Tecrübeli işçilerden Ayfer Gedikbaş, 10 yıl kesimhanede çalışmış. Gedikbaş, baskı altında geçen yılların ardından grev kararını nasıl verdiğini şöyle aktarıyor:

"10 senelik kesimhane işçisiydim. Hep iş çok ama eleman az. Son günlerde biz bittik artık. Günde 3 yere 4 yere geçirdikleri oluyordu bizi. Arkadaşlarımız hasta oluyor, rapor alıyor, 'neden rapor aldın' diye soruyorlar. Bize hep böyle baskı uyguladılar. Kararımı verdim, greve çıkacağım hakkımı arayacağım dedim. Zaten biz 10 senede bitmiştik."

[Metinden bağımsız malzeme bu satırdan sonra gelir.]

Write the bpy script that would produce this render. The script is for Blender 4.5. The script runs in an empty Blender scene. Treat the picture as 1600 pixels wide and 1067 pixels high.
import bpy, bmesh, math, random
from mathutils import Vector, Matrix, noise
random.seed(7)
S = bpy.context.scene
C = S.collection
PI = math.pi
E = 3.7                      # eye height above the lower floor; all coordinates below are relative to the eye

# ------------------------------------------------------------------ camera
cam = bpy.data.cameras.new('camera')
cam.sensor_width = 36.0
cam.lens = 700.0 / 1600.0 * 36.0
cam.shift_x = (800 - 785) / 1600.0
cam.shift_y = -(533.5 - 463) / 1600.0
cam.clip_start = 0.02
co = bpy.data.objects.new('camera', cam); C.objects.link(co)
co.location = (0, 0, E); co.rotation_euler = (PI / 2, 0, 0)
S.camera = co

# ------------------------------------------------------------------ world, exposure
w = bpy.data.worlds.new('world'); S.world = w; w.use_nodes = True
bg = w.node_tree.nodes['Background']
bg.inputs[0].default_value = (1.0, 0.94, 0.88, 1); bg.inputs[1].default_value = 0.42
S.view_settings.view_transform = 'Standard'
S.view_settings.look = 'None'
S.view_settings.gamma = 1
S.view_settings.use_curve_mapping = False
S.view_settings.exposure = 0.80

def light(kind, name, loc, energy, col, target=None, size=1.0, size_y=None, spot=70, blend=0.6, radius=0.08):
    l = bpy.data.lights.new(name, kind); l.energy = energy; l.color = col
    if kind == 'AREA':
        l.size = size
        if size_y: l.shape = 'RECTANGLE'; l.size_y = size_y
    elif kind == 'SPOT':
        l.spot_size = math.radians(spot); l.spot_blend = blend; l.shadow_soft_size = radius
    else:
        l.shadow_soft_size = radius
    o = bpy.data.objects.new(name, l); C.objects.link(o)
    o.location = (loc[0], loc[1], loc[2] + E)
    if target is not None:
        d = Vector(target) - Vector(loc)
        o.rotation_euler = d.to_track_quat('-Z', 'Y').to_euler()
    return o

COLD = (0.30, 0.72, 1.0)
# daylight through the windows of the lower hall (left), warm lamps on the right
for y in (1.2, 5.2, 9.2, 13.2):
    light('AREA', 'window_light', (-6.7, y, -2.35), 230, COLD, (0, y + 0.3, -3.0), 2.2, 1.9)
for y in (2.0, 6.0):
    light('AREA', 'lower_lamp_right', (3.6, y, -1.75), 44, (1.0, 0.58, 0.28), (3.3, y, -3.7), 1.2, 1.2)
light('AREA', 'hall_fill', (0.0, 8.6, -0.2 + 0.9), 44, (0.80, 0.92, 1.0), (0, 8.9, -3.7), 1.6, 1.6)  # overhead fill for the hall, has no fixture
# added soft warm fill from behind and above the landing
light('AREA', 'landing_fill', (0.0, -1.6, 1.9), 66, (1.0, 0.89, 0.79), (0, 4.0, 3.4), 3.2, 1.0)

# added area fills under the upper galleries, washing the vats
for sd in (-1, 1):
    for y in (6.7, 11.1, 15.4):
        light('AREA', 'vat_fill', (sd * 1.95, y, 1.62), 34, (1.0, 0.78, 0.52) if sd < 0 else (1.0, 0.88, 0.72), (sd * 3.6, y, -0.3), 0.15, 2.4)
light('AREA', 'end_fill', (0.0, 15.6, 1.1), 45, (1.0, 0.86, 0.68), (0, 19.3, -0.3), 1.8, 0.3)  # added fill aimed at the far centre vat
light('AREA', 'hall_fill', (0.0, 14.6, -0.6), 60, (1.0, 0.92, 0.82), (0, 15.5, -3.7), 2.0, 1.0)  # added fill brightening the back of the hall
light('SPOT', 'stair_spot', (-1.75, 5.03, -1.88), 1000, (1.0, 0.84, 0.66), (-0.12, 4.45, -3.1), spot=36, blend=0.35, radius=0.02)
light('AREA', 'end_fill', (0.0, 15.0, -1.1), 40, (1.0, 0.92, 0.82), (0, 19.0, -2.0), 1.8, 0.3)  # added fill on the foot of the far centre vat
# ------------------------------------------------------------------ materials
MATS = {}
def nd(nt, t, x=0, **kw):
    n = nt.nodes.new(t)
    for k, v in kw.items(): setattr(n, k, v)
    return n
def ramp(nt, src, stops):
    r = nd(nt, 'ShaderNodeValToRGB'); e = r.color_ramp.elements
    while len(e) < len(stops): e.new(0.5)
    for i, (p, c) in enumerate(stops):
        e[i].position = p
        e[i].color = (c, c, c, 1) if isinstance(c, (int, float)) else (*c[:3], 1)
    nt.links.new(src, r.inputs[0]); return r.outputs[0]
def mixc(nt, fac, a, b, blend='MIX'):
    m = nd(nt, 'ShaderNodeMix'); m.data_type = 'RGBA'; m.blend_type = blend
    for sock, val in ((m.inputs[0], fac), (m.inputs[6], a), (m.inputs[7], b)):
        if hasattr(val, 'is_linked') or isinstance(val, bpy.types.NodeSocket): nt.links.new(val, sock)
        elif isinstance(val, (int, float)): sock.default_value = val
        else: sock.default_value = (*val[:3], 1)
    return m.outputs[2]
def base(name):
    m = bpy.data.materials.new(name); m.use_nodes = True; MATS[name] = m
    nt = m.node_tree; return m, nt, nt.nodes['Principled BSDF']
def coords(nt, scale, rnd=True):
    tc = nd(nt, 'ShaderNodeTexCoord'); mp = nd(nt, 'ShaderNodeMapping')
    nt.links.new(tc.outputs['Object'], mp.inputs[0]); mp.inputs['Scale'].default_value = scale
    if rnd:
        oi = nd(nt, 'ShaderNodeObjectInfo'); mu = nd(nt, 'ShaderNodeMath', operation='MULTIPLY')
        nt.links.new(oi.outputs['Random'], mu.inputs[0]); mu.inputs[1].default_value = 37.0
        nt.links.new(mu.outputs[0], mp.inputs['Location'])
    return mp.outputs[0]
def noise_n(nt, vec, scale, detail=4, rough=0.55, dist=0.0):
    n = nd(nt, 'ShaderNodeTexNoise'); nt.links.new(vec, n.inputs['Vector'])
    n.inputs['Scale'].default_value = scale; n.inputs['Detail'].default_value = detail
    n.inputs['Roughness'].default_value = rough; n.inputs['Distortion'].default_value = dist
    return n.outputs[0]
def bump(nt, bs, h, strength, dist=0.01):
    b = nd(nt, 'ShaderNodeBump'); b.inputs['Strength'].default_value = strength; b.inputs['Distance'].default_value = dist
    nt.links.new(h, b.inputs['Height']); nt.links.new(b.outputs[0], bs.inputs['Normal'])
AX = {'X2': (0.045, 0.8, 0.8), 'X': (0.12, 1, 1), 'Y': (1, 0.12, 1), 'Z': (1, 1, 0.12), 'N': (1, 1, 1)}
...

Lezita ve KFC işçi düşmanlığında ortaklaştı 

Alsancak'ta işçilerle gerçekleştirilen etkinlikten dakikalar önce Kıbrıs Şehitleri Caddesinde "Lezita işçisi kazanacak" sloganı yankılandı.

Türkiye Komünist Partililer, Lezita ürünlerinin satıldığı fast food zinciri KFC'nin Alsancak şubesi önündeydi. "Patronlar nasıl kardeşse biz de Lezita işçileriyle kardeşiz" diyen TKP'liler işçilerin sesini kent merkezlerinde büyüteceklerini ilan etti.

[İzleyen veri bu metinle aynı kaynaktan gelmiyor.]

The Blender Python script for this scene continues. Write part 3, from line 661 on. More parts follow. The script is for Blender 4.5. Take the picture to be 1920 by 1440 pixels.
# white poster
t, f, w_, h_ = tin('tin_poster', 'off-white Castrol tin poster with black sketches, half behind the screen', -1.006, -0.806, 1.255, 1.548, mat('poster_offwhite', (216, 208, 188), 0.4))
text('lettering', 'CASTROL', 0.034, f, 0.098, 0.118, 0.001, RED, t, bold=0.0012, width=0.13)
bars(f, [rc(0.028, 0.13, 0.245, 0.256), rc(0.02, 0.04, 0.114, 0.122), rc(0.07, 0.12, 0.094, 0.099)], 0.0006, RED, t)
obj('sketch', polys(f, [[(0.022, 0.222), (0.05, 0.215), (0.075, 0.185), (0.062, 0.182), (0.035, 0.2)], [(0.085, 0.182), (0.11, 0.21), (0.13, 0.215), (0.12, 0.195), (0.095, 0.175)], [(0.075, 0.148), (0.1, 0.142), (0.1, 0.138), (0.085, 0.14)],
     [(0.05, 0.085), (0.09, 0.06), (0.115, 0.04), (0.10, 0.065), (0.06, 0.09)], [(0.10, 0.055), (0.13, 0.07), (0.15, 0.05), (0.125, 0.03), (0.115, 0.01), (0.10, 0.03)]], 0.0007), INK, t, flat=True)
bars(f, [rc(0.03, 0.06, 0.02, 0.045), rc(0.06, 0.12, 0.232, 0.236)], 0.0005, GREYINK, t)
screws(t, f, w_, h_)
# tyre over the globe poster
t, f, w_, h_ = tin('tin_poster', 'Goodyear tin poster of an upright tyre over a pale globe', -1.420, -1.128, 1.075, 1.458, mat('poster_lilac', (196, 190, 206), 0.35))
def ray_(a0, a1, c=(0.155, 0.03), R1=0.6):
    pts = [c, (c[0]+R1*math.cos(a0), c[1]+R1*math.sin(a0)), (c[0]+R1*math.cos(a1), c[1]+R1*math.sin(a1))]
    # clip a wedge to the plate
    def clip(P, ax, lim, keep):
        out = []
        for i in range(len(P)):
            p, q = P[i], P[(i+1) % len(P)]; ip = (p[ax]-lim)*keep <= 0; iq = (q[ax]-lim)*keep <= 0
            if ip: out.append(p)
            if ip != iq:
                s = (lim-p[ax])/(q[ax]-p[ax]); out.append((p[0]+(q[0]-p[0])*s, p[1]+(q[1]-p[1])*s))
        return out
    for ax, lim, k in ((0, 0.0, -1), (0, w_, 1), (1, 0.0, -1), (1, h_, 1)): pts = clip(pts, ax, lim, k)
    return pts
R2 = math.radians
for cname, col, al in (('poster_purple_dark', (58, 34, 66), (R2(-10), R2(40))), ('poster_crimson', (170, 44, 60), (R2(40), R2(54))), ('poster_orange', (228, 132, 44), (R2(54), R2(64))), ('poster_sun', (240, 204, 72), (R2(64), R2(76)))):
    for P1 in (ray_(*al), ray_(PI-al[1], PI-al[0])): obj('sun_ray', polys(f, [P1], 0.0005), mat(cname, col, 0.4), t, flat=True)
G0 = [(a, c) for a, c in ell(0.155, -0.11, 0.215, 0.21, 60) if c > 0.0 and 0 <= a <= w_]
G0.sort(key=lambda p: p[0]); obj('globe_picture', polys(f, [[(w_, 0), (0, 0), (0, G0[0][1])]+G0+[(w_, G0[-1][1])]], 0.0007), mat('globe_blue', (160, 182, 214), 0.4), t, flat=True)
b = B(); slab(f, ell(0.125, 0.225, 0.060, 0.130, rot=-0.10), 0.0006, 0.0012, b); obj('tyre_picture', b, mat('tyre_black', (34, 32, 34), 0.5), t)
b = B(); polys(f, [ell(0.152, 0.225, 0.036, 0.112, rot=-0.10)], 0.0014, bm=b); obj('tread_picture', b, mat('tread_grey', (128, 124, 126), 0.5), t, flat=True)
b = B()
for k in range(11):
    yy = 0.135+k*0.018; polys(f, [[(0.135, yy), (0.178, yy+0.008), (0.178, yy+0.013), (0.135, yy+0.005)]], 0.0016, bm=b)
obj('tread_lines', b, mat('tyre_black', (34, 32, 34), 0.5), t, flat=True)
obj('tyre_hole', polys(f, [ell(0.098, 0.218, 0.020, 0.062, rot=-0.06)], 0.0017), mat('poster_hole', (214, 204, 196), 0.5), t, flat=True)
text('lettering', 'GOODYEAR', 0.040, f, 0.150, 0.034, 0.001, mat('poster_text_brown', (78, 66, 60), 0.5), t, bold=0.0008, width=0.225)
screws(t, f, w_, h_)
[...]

KFC önünde yapılan açıklama şöyle:

"Burada KFC şubelerinde satılan tüm ürünlerin içinde Lezita işçilerinin ödenmeyen emeği, verilmeyen hakkı vardır. İşçi düşmanları olan Lezita patronlarıyla KFC patronları nasıl kardeşse, biz emekçiler de Lezita işçileriyle kardeşiz. 

İşçiyi sömürüp, sendikal hakkını engelleyip, şiddetin her türlüsünü reva görenler Lezita işçisinin sesinin kısılacağını sanıyorlar. Ama yanılıyorlar. Bu ses daha da büyüyecek. Lezita işçisi kazanacak, işçi düşmanı Lezita patronu yenilecek!"